Leontes sees betrayal and conspiracy everywhere, and anyone who ventures to try to correct the king's interpretation of what he sees risks being lumped in with the traitors and conspirators. There is no earthly power higher than the King's mere opinion to which his subjects might appeal, and when at Hermione's trial -- this may be the most difficult "special effect of all" -- the Higher Power itself in the name of Apollo issues an oracular revelation of the truth via Messenger: "Hermione is chaste, Polixenes blameless, ... Leontes a jealous tyrant..." Leontes rejects that, too -- at least long enough to issue the orders that destroy his family. In the next instant, Mamillius and Hermione have both dropped dead from the shear shock of Leontes murderous rage. And an instant later, Leontes is cured. It is as if the man has had a nightmare, and, sleeping, killed -- and is now awake and aware of what he has done. What next?

Next, the scene shifts to Bohemia, sixteen years later. Everybody gets to change costume and play a new character.

It is interesting that in this narrative the ruler of Sicilia's act has no political significance. John Hadden plays a very ordinary Leontes, not one who is every inch a king. Though Leontes threatens those who oppose his will, in truth his criminal folly accomplishes no more than what is in the power of every father -- he destroys his family. In the second half , Leontes near-brother and near-victim, Polixenes, gets the opportunity to destroy his own family in his own turn -- and nearly does so, too.

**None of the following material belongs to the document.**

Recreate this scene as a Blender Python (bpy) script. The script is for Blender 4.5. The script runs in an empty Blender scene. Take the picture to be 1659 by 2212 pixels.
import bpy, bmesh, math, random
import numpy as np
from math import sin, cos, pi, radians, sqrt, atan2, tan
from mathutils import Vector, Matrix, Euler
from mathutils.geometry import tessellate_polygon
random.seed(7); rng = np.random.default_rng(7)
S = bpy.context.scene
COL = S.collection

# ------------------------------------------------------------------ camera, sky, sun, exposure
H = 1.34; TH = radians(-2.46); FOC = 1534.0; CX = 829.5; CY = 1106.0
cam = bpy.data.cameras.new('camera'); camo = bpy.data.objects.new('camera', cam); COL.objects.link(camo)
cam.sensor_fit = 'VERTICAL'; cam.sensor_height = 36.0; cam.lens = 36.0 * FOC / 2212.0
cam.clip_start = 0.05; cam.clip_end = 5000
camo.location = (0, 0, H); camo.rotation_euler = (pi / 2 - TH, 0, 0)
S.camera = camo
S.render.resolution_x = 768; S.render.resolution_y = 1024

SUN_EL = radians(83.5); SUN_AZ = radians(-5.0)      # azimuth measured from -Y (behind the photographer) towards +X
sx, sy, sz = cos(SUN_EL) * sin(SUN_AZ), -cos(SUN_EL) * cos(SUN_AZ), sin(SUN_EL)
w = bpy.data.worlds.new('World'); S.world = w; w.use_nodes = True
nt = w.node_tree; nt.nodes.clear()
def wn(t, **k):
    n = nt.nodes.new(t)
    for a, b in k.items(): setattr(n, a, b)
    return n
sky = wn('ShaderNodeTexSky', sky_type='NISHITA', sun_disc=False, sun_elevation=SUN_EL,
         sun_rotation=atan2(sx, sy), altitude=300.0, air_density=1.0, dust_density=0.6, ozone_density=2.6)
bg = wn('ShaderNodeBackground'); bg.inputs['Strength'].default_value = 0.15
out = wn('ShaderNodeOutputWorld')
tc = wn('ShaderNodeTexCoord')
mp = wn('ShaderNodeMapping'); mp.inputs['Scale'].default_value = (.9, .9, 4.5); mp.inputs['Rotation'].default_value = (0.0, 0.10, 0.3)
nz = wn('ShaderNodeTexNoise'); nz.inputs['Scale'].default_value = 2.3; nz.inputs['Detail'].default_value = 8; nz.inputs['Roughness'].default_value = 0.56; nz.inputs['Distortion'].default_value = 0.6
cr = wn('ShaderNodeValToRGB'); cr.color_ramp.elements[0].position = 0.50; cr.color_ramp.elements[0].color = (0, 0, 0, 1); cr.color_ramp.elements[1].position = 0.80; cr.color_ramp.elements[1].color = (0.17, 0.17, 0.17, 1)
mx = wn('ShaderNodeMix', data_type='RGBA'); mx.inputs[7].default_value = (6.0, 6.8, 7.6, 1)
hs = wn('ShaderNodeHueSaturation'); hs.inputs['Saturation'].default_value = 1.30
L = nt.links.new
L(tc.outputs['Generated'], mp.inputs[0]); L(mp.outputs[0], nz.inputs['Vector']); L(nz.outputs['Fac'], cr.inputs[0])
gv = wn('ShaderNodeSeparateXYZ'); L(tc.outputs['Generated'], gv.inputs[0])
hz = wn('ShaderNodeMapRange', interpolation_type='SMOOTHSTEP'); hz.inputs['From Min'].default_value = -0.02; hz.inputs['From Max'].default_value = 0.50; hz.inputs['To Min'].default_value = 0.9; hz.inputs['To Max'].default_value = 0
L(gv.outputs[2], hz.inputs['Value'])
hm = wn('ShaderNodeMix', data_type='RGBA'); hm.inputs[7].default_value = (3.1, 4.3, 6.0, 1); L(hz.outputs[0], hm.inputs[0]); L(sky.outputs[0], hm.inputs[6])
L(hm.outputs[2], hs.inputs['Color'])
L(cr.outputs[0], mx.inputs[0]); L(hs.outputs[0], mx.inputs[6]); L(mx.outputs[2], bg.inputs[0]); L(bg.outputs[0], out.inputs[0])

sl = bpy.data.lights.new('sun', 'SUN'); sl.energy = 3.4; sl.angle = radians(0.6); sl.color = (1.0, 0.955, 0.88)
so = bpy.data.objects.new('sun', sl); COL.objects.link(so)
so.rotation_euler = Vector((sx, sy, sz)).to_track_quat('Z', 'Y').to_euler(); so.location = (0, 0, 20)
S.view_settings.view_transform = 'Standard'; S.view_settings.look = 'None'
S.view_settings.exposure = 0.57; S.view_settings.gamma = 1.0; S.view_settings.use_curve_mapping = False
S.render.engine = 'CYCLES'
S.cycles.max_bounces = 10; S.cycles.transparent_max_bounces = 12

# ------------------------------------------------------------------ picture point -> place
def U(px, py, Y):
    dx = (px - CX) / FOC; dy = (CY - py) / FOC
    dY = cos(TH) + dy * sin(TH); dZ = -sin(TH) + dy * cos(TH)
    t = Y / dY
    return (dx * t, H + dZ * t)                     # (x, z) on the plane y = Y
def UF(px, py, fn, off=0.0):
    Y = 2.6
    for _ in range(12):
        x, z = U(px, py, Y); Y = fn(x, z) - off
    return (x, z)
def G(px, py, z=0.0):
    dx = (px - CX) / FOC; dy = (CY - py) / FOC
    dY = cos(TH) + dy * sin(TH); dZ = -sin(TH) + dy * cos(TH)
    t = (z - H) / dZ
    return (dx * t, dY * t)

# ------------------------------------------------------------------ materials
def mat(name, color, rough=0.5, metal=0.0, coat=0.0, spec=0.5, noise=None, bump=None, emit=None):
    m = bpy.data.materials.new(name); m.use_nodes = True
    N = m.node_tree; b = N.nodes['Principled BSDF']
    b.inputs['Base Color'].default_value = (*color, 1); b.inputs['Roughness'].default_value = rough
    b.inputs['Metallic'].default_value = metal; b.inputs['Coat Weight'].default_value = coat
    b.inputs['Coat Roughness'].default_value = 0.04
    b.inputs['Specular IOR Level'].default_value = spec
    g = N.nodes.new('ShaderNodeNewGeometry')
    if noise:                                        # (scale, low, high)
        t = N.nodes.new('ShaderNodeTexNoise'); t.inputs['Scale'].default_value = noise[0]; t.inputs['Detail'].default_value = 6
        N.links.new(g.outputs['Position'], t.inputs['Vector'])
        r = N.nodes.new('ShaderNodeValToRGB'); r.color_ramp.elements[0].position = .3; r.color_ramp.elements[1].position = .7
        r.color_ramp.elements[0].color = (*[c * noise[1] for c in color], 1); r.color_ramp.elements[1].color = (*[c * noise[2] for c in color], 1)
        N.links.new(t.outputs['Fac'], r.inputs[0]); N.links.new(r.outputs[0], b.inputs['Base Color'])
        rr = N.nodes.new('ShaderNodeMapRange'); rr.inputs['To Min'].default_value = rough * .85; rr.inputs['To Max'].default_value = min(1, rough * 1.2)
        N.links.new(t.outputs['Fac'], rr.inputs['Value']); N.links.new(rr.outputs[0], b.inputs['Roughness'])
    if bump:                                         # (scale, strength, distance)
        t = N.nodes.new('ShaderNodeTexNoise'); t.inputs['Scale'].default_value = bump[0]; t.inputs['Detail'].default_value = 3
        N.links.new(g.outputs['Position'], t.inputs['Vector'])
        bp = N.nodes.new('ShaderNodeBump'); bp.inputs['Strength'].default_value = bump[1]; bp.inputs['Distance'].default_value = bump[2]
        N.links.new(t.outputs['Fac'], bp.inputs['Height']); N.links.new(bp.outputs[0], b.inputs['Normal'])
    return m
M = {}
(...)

Perdita, (Elizabeth Aspenlieder) Hermione's daughter, has escaped her death sentence and been rescued and reared by a simple shepherd, grown prosperous from the jewels that were left with the baby princess. Hadden doubles as Perdita's stepfather, and his is a delightfully countrified characterization, far more vivid and particular than his Everyman Leontes. Grown to grace and beauty, Perdita is beloved by Polixenes' son, Florizel (Jason Asprey). The Bohemian scenes suffer somewhat from the production's limitations: no handsome country lads to dance and revel, and a stripping down of Perdita's flowery poetry to get on with the plot. Thus the second outburst of patriarchal rage -- when King Polixenes throws off the commoner's disguise he has used to check up on his slumming son and threatens everyone with a traitor's death --- takes place without the counterweight of edenic affection and rough equality. The leap to reconciliation and a happy ending has to happen in spite of a wider-than-usual gap, which means that more depends on that final miracle of stagecraft, the statue that comes to life. For me, this didn't work. I wanted that miracle to work, --- and Haddad's Leontes seemed so penitent, so aged and worn by the years of living with guilt and loss, that I felt for once that it deserved to work -- and so I willed it to work, and by curtain call when the actors assembled for their well-earned applause I had almost convinced myself that it had worked -- alas, from Sisto there was no miracle. The most I could manage to believe was that Paulina was a something of a slight of hand artist, and pulled off a good trick.